REVIEW: The Island of Missing Trees (Elif Shafak)

Book: The Island of Missing Trees
Author: Elif Shafak

Premise: In 1974, two teenagers, from opposite sides of a divided Cyprus, meet in secret at a tavern in the city they both can home, hiding beneath the leaves of a fig tree growing through the roof. Decades later in North London, sixteen-year-old Ada seeks to untangle years of her family's silence, but the only connection she has to the island her parents call home is a fig tree growing in the garden.

[⚠️TW: violence, war, homophobia, missing persons, alcoholism, grief]

This book was full of thought provoking ideas, emotions and different themes. We have a family who are suffocated with silences, unable to heal from grief and trauma.
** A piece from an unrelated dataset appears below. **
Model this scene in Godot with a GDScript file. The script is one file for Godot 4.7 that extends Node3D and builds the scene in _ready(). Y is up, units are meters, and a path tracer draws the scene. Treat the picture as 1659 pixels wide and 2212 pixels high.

Each character is complex with different things they're grieving. I loved Aunt Meryem, with her loving personality and superstitions side. 

There's also the fig tree in the garden which also has a voice. I liked the fig tree as a narrator. It gave nature a voice and let it tell of its own grievances. I learned a lot about nature from the fig tree, like how trees that have suffered wildfires pass on the trauma so the next generation survive. I wanted to cry when the fruit bats were died and when the songbirds had been trapped. A lot of the book explores what we could learn from nature and we might have in common.

My only issue was that the story takes a bit of a back seat for most of it. It comes to the forefront for second half but I ended up wishing some of the plot had been explored more and wrapped up. Otherwise, a lovely book.